Sebelum melakukan pembagian warisan, terdapat syarat bagi ahli waris yang berhak mendapatkan warisan menurut hukum waris Islam, meliputi:

1. Pewaris telah meninggal dunia

Pembagian warisan hanya diberikan setelah pewaris atau pemilik harta meninggal dunia. Hukum waris Islam berlaku saat pembagian harta warisan dimulai setelah proses kematian.

Kepastian ini bisa didapatkan melalui kondisi fisik atau non fisik. Dengan memperhatikan kondisi badan yang sudah kaku, dingin dan tidak bernyawa atau menurut vonis dokter sudah dinyatakan meninggal.


2. Penerima warisan masih hidup dan beragama Islam

Ahli waris atau penerima warisan masih hidup ketika orang yang akan diwarisi hartanya meninggal.
​​​​​​​
Selain itu penerima waris haruslah beragama Islam. Hal ini mengacu pengaplikasian konsep maqashid al-syariah dalam agama Islam tidak mengenal adanya pewarisan kepada orang yang berbeda agama.

Namun, terdapat pengecualian untuk anak kandung yang beragama non-muslim. Harta pewaris masih bisa diwariskan kepada anak kandung yang tidak beragama Islam melalui wasiat wajibah yang menekankan pemberian harta kepada keturunan sendiri.


3. Terbukti memiliki hubungan darah

Penerima warisan atau ahli waris harus mempunyai hubungan darah dengan pewaris yang telah meninggal dunia.

Hubungan ini mencakup anggota keluarga seperti anak-anak, cucu, orang tua, dan saudara kandung.
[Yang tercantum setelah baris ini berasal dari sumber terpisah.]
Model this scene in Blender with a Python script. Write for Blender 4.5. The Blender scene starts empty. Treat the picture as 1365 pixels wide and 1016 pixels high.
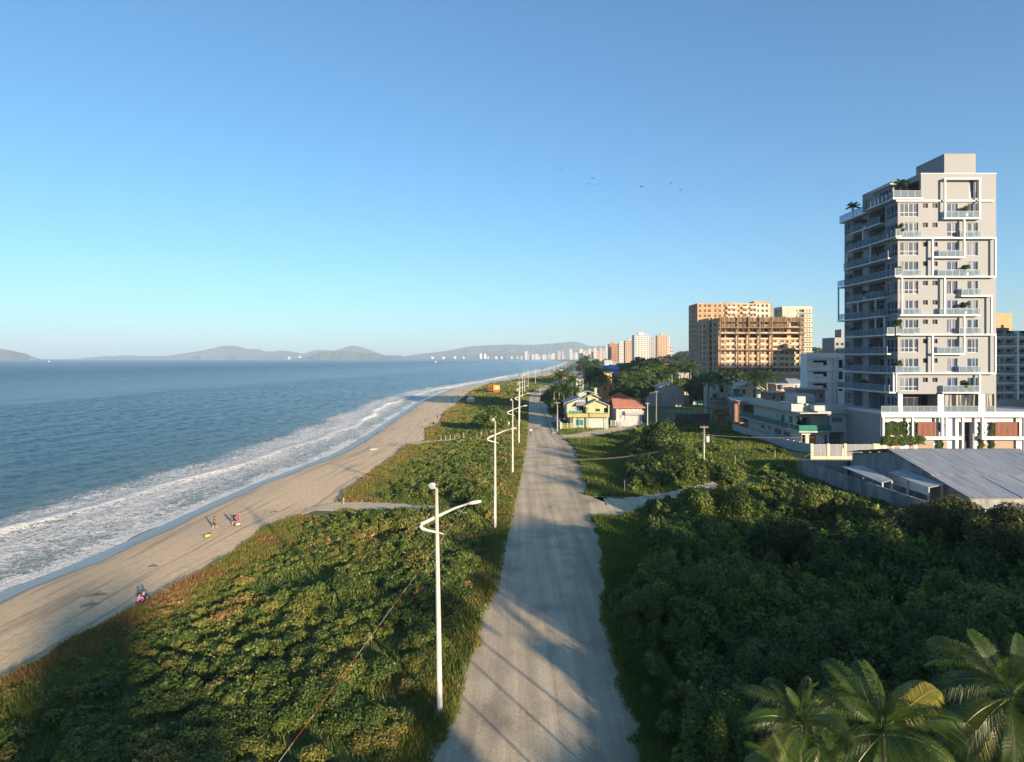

Dari hubungan darah ini, pembagian besar warisan pun bisa ditentukan nantinya.


4. Mengetahui kematian pewaris

Penerima waris harus mengetahui meninggalnya pewaris atau pemilik harta bertujuan untuk mendapatkan haknya terhadap harta yang diwariskan.

Hal ini lantaran syarat pembagian warisan menurut Islam ditetapkan untuk memastikan prosesnya berjalan secara transparan dan adil.


5. Persetujuan terhadap wasiat

Jika terdapat wasiat yang ditinggalkan, maka ahli waris perlu mencapai kesepakatan untuk melaksanakannya.

Wasiat biasanya terbatas hingga sepertiga dari harta yang ditinggalkan untuk ahli waris.

Baca juga: Pengertian talak dan perbedaan talak satu, dua dan tiga
Baca juga: Menelisik hukum nikah siri dalam Islam dan negara

Kelompok ahli waris

Berdasarkan Pasal 174 Kompilasi Hukum Islam (KHI), pembagian ahli waris terdapat kelompok yang terdiri:

1. ​​​​​​Pembagian harta warisan menurut hubungan darah
  • Golongan laki-laki terdiri dari: ayah, anak laki-laki, saudara laki-laki, paman dan kakek
  • Golongan perempuan terdiri dari: ibu, anak perempuan, saudara perempuan dan nenek

​​​​​​​2. Pembagian harta warisan menurut hubungan perkawinan: duda atau janda


Apabila semua ahli waris ada, maka yang berhak mendapat warisan hanya anak, ayah, ibu, janda atau duda.

Kelompok ahli waris pengganti di atur pada Pasal 185 KHI, berbunyi: Ahli waris yang mengalami peristiwa kematian lebih dahulu dari pewarisnya, maka kedudukannya bisa digantikan oleh anaknya dari ahli waris tersebut (kecuali orang yang terhalang hukum).

Selain itu, ahli waris juga bisa tidak mendapatkan warisan apabila telah membunuh atau mencoba membunuh atau menganiaya berat para pewaris, memfitnah pewaris, dan menggelapkan, memusnahkan atau memalsukan wasiat pewaris.